Please write out the lines of the data exactly, beginning with the first and ending with the line containing "return Color(r, g, b).linear_to_srgb()"; leave the pictures behind.

▶

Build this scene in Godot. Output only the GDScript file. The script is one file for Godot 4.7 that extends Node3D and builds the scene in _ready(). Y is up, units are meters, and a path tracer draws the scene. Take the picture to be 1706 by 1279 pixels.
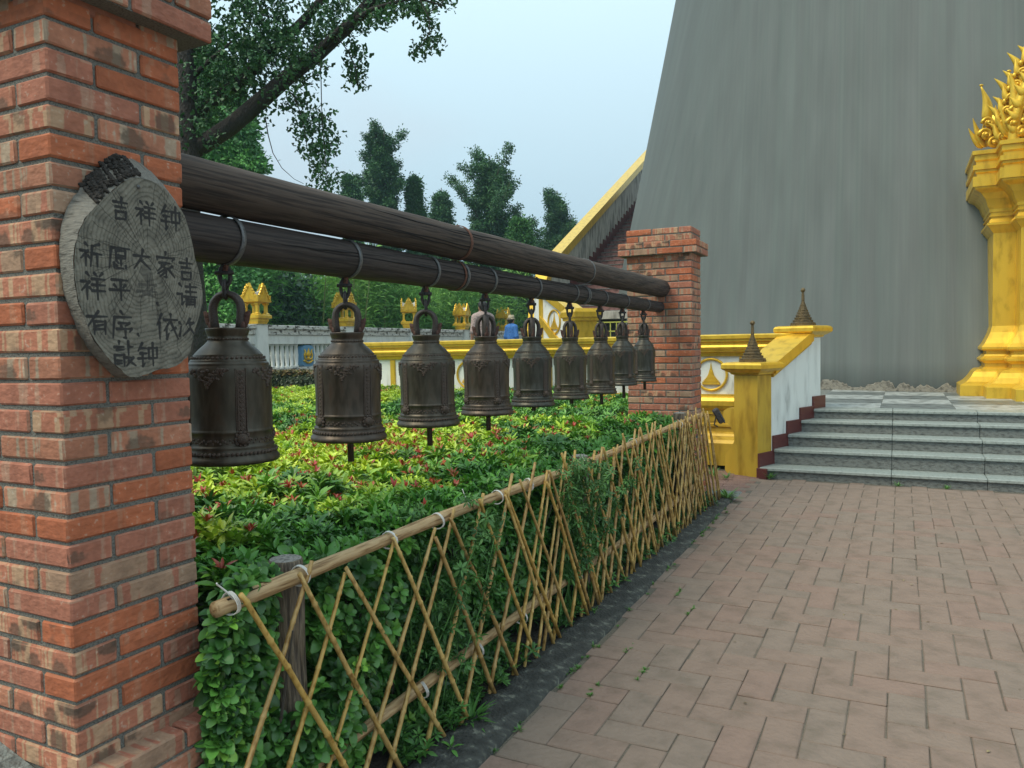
extends Node3D

const EYE := Vector3(0, 1.5, 0)
const FOCAL := 1298.0
var cam: Camera3D
var rng := RandomNumberGenerator.new()
var mats := {}

# ------------------------------------------------------------------ small helpers
func rnd(a: float, b: float) -> float:
	return rng.randf_range(a, b)

func at(u: float, v: float, depth: float) -> Vector3:
	return EYE + cam.basis * Vector3((u - 853.0) / FOCAL, -(v - 639.5) / FOCAL, -1.0) * depth

func lin(r: float, g: float, b: float) -> Color:
	return Color(r, g, b).linear_to_srgb()

func noise_tex(freq: float, ramp: Array, octaves := 4, sd := 1, kind := FastNoiseLite.TYPE_SIMPLEX_SMOOTH, size := 512) -> NoiseTexture2D:
	var n := FastNoiseLite.new()
	n.seed = sd
	n.noise_type = kind
	n.frequency = freq
	n.fractal_octaves = octaves
	var t := NoiseTexture2D.new()
	t.width = size
	t.height = size
	t.seamless = true
	t.noise = n
	if ramp.size():
		var g := Gradient.new()
		var offs := PackedFloat32Array()
		var cols := PackedColorArray()
		for r in ramp:
			offs.append(r[0])
			cols.append(r[1])
		g.offsets = offs
		g.colors = cols
		t.color_ramp = g
	return t

func bump_tex(freq: float, strength: float, octaves := 4, sd := 1, kind := FastNoiseLite.TYPE_SIMPLEX_SMOOTH, size := 512) -> NoiseTexture2D:
	var t := noise_tex(freq, [], octaves, sd, kind, size)
	t.as_normal_map = true
	t.bump_strength = strength
	return t

func grey(v: float) -> Color:
	return Color(v, v, v)

func mat(c: Color, rough := 0.8, albedo: Texture2D = null, scale := Vector3.ONE, bump: Texture2D = null, metal := 0.0, world := false) -> StandardMaterial3D:
	var m := StandardMaterial3D.new()
	m.albedo_color = c
	m.roughness = rough
	m.metallic = metal
	if albedo or bump:
		m.uv1_triplanar = true
		m.uv1_world_triplanar = world
		m.uv1_scale = scale
		m.uv1_triplanar_sharpness = 4.0
	if albedo:
		m.albedo_texture = albedo
	if bump:
		m.normal_enabled = true
		m.normal_texture = bump
		m.normal_scale = 1.0
	return m

func leafmat(c: Color, back: Color, rough := 0.5) -> StandardMaterial3D:
	var m := StandardMaterial3D.new()
	m.albedo_color = c
	m.roughness = rough
	m.vertex_color_use_as_albedo = true
	m.cull_mode = BaseMaterial3D.CULL_DISABLED
	m.backlight_enabled = true
	m.backlight = back
	return m

func S(smooth := false) -> SurfaceTool:
	var st := SurfaceTool.new()
	st.begin(Mesh.PRIMITIVE_TRIANGLES)
	st.set_smooth_group(0 if smooth else -1)
	return st

func done(st: SurfaceTool) -> ArrayMesh:
	st.generate_normals()
	return st.commit()

func tri(st: SurfaceTool, a: Vector3, b: Vector3, c: Vector3) -> void:
	st.add_vertex(a)
	st.add_vertex(c)
	st.add_vertex(b)

func quad(st: SurfaceTool, a: Vector3, b: Vector3, c: Vector3, d: Vector3) -> void:
	tri(st, a, b, c)
	tri(st, a, c, d)

# a box with chamfered edges: centre, size, chamfer
func box(st: SurfaceTool, c: Vector3, s: Vector3, ch := 0.0, b := Basis()) -> void:
	var h := s * 0.5
	if ch <= 0.0:
		var p := []
		for i in 8:
			p.append(c + b * Vector3(h.x * (1 if i & 1 else -1), h.y * (1 if i & 2 else -1), h.z * (1 if i & 4 else -1)))
		quad(st, p[4], p[5], p[7], p[6])
		quad(st, p[1], p[0], p[2], p[3])
		quad(st, p[5], p[1], p[3], p[7])
		quad(st, p[0], p[4], p[6], p[2])
		quad(st, p[6], p[7], p[3], p[2])
		quad(st, p[0], p[1], p[5], p[4])
		return
	chbox(st, c, h, ch, b, 0.0)

func chbox(st: SurfaceTool, c: Vector3, h: Vector3, ch: float, b: Basis, jit: float) -> void:
	var v := {}
	for i in 8:
		var sg := Vector3(1 if i & 1 else -1, 1 if i & 2 else -1, 1 if i & 4 else -1)
		for ax in 3:
			var q := (h - Vector3.ONE * ch) * sg
			q[ax] = h[ax] * sg[ax]
			if jit > 0.0:
				for k in 3:
					if k != ax:
						q[k] += rnd(-jit, jit * 0.3) * sg[k]
			v[i * 3 + ax] = c + b * q
	for ax in 3:
		var u := (ax + 1) % 3
		var w := (ax + 2) % 3
		for sgn in [0, 1]:
			var o: int = (1 << ax) * sgn
			var i0: int = o
			var i1: int = o | (1 << u)
			var i2: int = o | (1 << u) | (1 << w)
			var i3: int = o | (1 << w)
			if sgn == 1:
				quad(st, v[i0 * 3 + ax], v[i1 * 3 + ax], v[i2 * 3 + ax], v[i3 * 3 + ax])
			else:
				quad(st, v[i3 * 3 + ax], v[i2 * 3 + ax], v[i1 * 3 + ax], v[i0 * 3 + ax])
	# edges
	for ax in 3:
		var u := (ax + 1) % 3
		var w := (ax + 2) % 3
		for su in [0, 1]:
			for sw in [0, 1]:
				var lo: int = (1 << u) * su | (1 << w) * sw
				var hi: int = lo | (1 << ax)
				if su == sw:
					quad(st, v[lo * 3 + u], v[lo * 3 + w], v[hi * 3 + w], v[hi * 3 + u]) if false else quad(st, v[hi * 3 + u], v[hi * 3 + w], v[lo * 3 + w], v[lo * 3 + u])
				else:
					quad(st, v[lo * 3 + u], v[lo * 3 + w], v[hi * 3 + w], v[hi * 3 + u])
	for i in 8:
		var par := (i & 1) ^ ((i >> 1) & 1) ^ ((i >> 2) & 1)
		if par == 1:
			tri(st, v[i * 3], v[i * 3 + 1], v[i * 3 + 2])
		else:
			tri(st, v[i * 3 + 2], v[i * 3 + 1], v[i * 3])

func grid(st: SurfaceTool, rows: Array, close_u: bool) -> void:
	for i in rows.size() - 1:
		var a: PackedVector3Array = rows[i]
		var b: PackedVector3Array = rows[i + 1]
		var n := a.size()
		for j in (n if close_u else n - 1):
			var k := (j + 1) % n
			quad(st, a[j], a[k], b[k], b[j])

func lathe(st: SurfaceTool, prof: Array, sides: int, c := Vector3.ZERO, cap := true) -> void:
	var rows := []
	for p in prof:
		var r := PackedVector3Array()
		for j in sides:
			var t := -TAU * j / sides
			r.append(c + Vector3(cos(t) * p[0], p[1], sin(t) * p[0]))
		rows.append(r)
	grid(st, rows, true)
	if cap:
		for e in [0, rows.size() - 1]:
			var m := c + Vector3(0, prof[e][1], 0)
			for j in sides:
				if e == 0:
					tri(st, m, rows[e][(j + 1) % sides], rows[e][j])
				else:
					tri(st, m, rows[e][j], rows[e][(j + 1) % sides])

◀

*Answer for this exercise*.
Build this scene in Godot. Output only the GDScript file. The script is one file for Godot 4.7 that extends Node3D and builds the scene in _ready(). Y is up, units are meters, and a path tracer draws the scene. Take the picture to be 1706 by 1279 pixels.
extends Node3D

const EYE := Vector3(0, 1.5, 0)
const FOCAL := 1298.0
var cam: Camera3D
var rng := RandomNumberGenerator.new()
var mats := {}

# ------------------------------------------------------------------ small helpers
func rnd(a: float, b: float) -> float:
	return rng.randf_range(a, b)

func at(u: float, v: float, depth: float) -> Vector3:
	return EYE + cam.basis * Vector3((u - 853.0) / FOCAL, -(v - 639.5) / FOCAL, -1.0) * depth

func lin(r: float, g: float, b: float) -> Color:
	return Color(r, g, b).linear_to_srgb()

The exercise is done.